By Julian Menendez | Staff Writer
Iron Lung is a sci-fi horror film based on an indie game of the same name, directed, written, and starring Mark Fishbach. Known online as Markiplier, Fishbach built his career as a gaming YouTuber focused on personality-driven content.
Over the years, he has also self-directed several ‘choose your own adventure’ series, all starring himself. Iron Lung marks his debut as a feature-length film director, while still staying true to his roots.
The movie is immediately effective. From the first scene, you’re pulled straight in, quickly introduced to the film’s universe and central premise.

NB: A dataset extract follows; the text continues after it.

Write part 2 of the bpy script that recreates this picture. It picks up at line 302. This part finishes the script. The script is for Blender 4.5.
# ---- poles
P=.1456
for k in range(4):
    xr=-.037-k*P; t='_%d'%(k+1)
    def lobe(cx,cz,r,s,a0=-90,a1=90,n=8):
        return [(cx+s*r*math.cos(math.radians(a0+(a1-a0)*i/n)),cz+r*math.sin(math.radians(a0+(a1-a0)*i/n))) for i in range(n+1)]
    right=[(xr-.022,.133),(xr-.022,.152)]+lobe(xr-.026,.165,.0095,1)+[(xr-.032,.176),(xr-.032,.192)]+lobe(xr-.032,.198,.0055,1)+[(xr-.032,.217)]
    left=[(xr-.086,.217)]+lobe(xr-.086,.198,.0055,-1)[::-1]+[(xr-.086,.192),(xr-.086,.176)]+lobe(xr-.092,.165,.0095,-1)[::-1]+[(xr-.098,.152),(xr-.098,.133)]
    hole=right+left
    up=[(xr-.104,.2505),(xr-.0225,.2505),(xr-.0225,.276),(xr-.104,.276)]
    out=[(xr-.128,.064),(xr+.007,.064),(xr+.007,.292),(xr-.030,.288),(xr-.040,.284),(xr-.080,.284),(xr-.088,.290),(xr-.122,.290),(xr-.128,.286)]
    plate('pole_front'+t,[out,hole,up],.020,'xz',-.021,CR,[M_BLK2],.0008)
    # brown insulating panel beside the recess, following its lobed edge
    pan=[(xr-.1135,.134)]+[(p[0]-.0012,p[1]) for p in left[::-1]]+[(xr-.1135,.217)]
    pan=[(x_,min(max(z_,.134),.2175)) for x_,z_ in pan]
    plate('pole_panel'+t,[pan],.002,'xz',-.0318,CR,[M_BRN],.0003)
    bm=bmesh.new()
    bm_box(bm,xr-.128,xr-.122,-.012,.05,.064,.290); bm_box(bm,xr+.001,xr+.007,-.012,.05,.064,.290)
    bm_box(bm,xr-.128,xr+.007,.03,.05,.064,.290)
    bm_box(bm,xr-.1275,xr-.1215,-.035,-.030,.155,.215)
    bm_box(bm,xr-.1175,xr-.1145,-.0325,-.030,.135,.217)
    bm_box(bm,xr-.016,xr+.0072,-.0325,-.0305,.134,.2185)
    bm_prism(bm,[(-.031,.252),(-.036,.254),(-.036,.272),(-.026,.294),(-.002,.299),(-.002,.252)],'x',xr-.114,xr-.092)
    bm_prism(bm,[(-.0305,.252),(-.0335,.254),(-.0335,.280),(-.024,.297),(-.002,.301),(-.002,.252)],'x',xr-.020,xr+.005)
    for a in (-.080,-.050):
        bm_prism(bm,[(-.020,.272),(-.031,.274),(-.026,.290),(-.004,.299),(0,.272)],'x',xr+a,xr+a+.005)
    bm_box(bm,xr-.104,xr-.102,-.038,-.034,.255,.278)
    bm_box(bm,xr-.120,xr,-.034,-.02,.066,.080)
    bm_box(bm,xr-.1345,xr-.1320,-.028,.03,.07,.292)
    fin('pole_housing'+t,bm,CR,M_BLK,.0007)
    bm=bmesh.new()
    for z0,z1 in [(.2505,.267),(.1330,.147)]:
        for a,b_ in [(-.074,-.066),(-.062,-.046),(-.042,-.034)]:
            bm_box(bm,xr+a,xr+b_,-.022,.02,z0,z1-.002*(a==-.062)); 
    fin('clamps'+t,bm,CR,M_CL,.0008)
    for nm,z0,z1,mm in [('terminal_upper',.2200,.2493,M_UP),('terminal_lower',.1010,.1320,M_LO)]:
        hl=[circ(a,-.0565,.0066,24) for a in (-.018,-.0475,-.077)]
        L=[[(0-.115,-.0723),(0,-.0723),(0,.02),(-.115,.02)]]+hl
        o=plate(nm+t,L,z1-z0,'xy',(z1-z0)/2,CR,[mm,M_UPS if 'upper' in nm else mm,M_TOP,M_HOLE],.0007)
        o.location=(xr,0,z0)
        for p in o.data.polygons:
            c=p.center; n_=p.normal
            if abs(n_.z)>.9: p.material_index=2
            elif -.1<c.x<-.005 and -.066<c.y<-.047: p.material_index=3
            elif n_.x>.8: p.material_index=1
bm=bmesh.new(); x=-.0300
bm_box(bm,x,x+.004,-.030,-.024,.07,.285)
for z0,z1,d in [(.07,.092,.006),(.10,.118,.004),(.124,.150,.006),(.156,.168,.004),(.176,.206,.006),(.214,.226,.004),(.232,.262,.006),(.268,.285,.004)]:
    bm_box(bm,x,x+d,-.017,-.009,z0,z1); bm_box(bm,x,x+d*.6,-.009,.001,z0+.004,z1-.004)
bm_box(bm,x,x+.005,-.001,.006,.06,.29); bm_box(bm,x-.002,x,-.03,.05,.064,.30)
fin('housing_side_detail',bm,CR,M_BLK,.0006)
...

It feels surprisingly polished, reminiscent of a much higher-budget production. Strong voice acting, unsettling imagery, and implication-driven storytelling set the tone early, but it’s the sound design that does much of the heavy lifting.
Every creak of the submarine, every distortion in the intercom, and every mechanical whirr of the camera feels deliberate. The submarine itself feels heavy, like it has real mass pressing in on you.
Nearly every aspect of the film felt like it was specifically engineered to provoke dread and anxiety. The music rises constantly, rarely offering release, and when it does, it’s somehow worse. Those moments of quiet feel dangerous, unnerving. The claustrophobic, grimy submarine, its permanently closed viewport, and a single external camera with immense shutter lag all add to a suffocating tension.
The film also withholds information almost entirely. We follow a lone prisoner piloting the submarine on a vague, dangerous mission, drip-fed only fragments about the world and the blood-filled ocean outside. Rather than clarifying the situation, small moments of exposition force the viewer to share in the protagonist’s confusion and uncertainty.
This is a kind of movie that keeps you constantly thinking and theorizing, constantly trying to piece together what’s going on. Over a two-hour-and-seven-minute runtime, that can become draining, especially since some scenes linger longer than necessary. While I personally found the sustained confusion effective, I can see how that approach might not work for everyone.
Aside from its length, the writing felt strong and purposeful. The plot never felt clichéd or predictable; I was consistently lost in the best way possible. The psychological elements were particularly effective, and the character work felt grounded.
The film convincingly portrays the mental deterioration of someone who willingly agrees to be welded inside a metal tube smaller than an F-150. Watching that steady psychological decline as he explores the dreadful unknown feels disturbingly believable, despite the world itself feeling implausible.
As a longtime fan of Markiplier, I walked into the theater excited but with carefully managed expectations. Being handed a pink mustache, a classic symbol of Markiplier’s YouTube career, only heightened that anticipation.
When the credits rolled, the first thing I said to my friends was, “I think that was a good movie.” Iron Lung is a successful debut that works well as a psychological thriller and leaves me genuinely excited to see what Fishbach does next.